*Directive*
Return all lines with the word "Blender" in them.

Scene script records
________________________________________
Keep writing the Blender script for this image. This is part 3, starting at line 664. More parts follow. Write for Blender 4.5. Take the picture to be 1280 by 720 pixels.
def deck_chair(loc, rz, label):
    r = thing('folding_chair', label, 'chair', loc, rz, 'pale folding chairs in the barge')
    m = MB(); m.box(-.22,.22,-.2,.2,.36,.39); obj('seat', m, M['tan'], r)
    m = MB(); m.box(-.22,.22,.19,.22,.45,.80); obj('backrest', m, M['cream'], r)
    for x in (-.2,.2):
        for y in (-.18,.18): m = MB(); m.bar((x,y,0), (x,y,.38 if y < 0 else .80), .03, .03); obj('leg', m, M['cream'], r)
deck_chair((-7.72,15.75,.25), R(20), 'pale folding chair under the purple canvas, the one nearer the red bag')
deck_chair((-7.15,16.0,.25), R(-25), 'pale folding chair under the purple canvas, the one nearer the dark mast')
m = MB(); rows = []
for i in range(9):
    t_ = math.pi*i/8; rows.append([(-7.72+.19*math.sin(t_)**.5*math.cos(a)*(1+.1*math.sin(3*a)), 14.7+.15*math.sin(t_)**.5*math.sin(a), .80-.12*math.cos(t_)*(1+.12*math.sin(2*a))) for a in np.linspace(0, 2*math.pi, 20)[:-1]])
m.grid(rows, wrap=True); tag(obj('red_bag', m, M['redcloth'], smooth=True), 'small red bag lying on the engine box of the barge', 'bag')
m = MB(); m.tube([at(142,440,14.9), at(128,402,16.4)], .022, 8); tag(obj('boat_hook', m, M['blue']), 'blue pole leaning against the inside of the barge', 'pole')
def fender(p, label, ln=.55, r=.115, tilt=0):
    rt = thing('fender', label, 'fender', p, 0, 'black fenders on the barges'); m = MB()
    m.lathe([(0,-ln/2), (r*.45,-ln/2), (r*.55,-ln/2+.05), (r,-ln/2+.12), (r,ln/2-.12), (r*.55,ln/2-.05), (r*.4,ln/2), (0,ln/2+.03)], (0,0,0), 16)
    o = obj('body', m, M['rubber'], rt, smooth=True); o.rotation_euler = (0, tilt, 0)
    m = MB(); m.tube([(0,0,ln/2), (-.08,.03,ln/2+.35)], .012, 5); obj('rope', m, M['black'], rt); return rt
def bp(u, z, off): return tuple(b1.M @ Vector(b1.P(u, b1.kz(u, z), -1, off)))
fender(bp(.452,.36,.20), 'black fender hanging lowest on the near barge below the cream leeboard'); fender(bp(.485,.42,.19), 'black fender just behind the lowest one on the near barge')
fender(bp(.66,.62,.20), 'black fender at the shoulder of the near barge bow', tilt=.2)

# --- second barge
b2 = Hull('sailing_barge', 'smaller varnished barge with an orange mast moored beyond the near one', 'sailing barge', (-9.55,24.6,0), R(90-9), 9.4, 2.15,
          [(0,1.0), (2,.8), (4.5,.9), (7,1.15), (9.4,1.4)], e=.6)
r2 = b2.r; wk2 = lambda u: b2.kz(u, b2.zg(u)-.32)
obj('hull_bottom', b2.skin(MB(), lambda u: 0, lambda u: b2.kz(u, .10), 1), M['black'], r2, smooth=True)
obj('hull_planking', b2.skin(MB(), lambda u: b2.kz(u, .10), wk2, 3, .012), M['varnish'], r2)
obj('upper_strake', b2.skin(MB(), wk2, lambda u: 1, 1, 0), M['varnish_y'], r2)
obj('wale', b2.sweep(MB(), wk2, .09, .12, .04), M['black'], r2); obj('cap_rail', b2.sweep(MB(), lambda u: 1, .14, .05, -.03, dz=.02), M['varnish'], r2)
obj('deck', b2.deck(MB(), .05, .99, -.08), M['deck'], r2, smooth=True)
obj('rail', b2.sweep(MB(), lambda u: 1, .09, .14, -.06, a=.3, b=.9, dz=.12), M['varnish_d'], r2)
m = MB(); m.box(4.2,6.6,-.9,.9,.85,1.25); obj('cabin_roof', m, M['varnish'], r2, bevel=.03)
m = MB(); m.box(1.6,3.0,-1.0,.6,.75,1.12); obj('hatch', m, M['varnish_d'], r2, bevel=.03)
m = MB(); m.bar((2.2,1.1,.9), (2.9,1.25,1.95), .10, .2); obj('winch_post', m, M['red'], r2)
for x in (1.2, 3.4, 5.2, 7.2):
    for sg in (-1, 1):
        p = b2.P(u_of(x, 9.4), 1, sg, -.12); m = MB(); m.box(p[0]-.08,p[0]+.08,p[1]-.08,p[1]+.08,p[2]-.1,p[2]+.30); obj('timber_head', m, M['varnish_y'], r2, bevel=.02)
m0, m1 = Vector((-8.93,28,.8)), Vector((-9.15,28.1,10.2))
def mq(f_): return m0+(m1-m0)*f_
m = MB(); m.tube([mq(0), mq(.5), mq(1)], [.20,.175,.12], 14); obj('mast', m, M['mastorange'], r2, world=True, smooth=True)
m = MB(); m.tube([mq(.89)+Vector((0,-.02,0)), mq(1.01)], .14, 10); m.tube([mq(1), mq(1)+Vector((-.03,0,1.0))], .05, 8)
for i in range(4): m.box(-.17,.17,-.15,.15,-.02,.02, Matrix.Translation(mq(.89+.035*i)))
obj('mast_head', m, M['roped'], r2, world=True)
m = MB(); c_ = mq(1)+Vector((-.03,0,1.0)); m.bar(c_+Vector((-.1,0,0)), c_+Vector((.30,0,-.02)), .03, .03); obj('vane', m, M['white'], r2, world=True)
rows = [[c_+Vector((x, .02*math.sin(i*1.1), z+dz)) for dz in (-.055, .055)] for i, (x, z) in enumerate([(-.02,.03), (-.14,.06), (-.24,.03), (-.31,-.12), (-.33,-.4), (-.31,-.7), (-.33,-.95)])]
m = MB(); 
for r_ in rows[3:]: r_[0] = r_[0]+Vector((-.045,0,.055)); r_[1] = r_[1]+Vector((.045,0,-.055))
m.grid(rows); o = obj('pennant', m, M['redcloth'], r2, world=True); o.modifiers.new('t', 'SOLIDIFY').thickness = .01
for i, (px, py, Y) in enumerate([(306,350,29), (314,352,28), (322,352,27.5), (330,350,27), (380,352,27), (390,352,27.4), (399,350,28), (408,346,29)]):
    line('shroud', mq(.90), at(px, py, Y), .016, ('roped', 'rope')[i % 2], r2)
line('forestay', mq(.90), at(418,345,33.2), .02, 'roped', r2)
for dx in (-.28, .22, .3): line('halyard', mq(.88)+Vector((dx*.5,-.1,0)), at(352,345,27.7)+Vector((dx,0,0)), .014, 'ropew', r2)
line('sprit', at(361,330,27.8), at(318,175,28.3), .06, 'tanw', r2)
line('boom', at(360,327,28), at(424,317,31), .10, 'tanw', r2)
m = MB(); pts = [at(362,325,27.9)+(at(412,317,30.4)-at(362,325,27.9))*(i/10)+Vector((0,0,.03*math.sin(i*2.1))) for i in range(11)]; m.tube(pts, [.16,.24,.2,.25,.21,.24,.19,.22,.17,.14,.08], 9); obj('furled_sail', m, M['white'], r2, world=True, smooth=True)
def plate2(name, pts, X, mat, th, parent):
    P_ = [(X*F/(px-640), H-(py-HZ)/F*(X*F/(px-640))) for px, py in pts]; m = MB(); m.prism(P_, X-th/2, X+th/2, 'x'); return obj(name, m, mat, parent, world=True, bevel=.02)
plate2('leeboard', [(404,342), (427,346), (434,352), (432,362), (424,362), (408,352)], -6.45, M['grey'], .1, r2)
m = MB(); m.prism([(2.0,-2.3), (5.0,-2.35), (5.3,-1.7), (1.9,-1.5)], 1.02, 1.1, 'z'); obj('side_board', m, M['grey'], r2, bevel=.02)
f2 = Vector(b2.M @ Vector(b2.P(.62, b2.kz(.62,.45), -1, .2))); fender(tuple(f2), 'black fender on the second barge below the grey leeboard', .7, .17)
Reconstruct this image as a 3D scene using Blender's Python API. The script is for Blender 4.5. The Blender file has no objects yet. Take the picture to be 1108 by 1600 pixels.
________________________________________
*Correct answer*
Keep writing the Blender script for this image. This is part 3, starting at line 664. More parts follow. Write for Blender 4.5. Take the picture to be 1280 by 720 pixels.
Reconstruct this image as a 3D scene using Blender's Python API. The script is for Blender 4.5. The Blender file has no objects yet. Take the picture to be 1108 by 1600 pixels.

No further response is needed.